With the six-second clock between release and detonation already about a third gone, King entered the pit and tried to grab the grenade.

“On my first attempt, it hit off my foot and it rolled behind me,” King said in an Army Times interview. “I glanced down and he [the trainee] was laying down, petrified.”

“There was no way I was going to lift up that dead weight, him laying there in that pit.”

Faced with abandoning the pit (and the trainee) or trying to beat the clock, King, with C Company, 434th Field Artillery Detachment, reached for the grenade again, this time dropping it over the wall about a second before detonation.

King explained the situation to personnel in the tower at the Sgt. 1st Class Tony Burris Hand Grenade Complex. They asked if he was going to stop training. He wasn’t.

After a brief lecture — “My go-to word is, ‘Are you crazy!’ So I know I said that to him,” King said — a refresher on proper mechanics and a practice throw, the trainee threw his second grenade.

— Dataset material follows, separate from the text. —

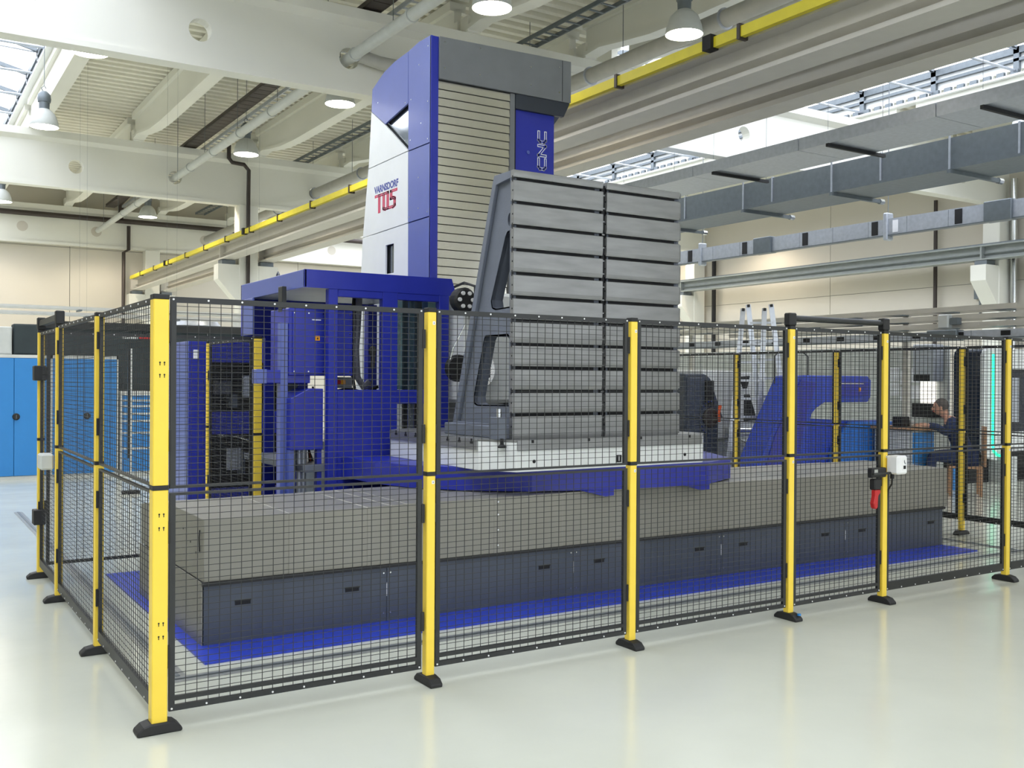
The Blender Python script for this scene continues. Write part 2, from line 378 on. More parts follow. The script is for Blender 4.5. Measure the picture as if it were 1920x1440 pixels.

“It didn’t really sink in until ... I was heading home,” said King, 39, who already was on the list for promotion to sergeant first class before the incident. “Being deployed so many times, you come home pretty much unscathed, but you can come home and get tagged with something like that.”

King said he hasn’t received much in the way of notoriety from the incident, though a local news crew had him re-enact the life-saving heroics as part of a report last week. He found out from that TV report that he’d be receiving an Interim Army Commendation Medal for his actions, he said.

The interim award may be upgraded to a Soldier’s Medal, the highest decoration for non-combat valor.

A Soldier’s Medal is not awarded in all non-combat lifesaving situations, per award instructions, but is given out when “the performance ... involved personal hazard or danger and the voluntary risk of life under conditions not involving conflict with an armed enemy.”